Ao retornar a Pernambuco foi compulsoriamente transferido para a comarca de Maranguape, no Ceará. Antes de assumir, nova transferência, desta vez para Alcântara, no Maranhão, por mera perseguição política. Não chegou a assumir nenhuma dessas comarcas pois, licenciar-se do cargo de juiz.
Por algum tempo dirigiu o jornal “O Tempo”, órgão de divulgação do Partido Conservador na Província de Pernambuco.
Em 1878 disputou sem sucesso uma vaga de deputado geral na Câmara dos Deputados. Entrementes, no pleito de 1881, concorreu mais uma vez, conquistando uma cadeira na câmara alta, elegendo-se em duas legislaturas. Pelos serviços prestados à Nação, o Governo do Império o condecorou com o título de Oficial da Ordem Imperial da Rosa
Ao término do segundo mandato como deputado geral, de volta à província, reconquistou uma cadeira na Assembleia Provincial, chegando a assumir a presidência daquela casa legislativa.
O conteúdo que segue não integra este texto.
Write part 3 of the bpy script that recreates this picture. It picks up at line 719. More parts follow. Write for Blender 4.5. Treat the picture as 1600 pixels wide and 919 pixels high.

No decorrer de sua trajetória, por mais de uma vez, foi obrigado a tirar licença com ou sem vencimentos por motivos de saúde. Em razão de problemas relacionados a esse fato, buscou melhor tratamento na Corte (Rio de Janeiro) onde, depois de grandes padecimentos que duraram nove dias, veio a óbito, em 14 de maio de 1886, deixando viúva a senhora Antônia Lins Corrêa de Araújo e os filhos Antônio Francisco Corrêa de Araújo, Francisco de Paula Corrêa de Araújo, Maria Izabel Corrêa de Araújo, Belmino Corrêa de Araújo, Ana Lins Corrêa de Araújo, Beatriz Corrêa de Araújo e Henrique Lins Corrêa de Araújo.
Seu falecimento consternou todas as camadas da política brasileira, seja na Corte (onde era cotado para assumir um Ministério), seja nos estados, com grande repercussão nos principais órgãos de imprensa da Nação.
A esse grande pernambucano, Bom Jardim muito deve, pois logo que assumiu o 1º mandato como deputado provincial, em abril de 1870, uma das primeiras intervenções na tribuna da Assembleia foi defender entusiasticamente a nossa Emancipação Política, afinal conquistada em 2ª discussão, na sessão de 19 de maio de 1870.
É imperdoável que jamais tenha recebido o menor reconhecimento dos bonjardinenses, pois, conforme já mencionamos, seu ilustrado nome sempre foi totalmente ignorado em nossa terra. Mas nunca será tarde para que se torne reconhecido, lembrado e devidamente homenageado nessa terra de tantas e tantas glórias, graças a seus ilustres filhos, sejam eles nativos ou adotados.
* FÉLIX, Dhodó. Bom Jardim, Tempo & Memória, pp.102-105: Editora Cenário, 2021.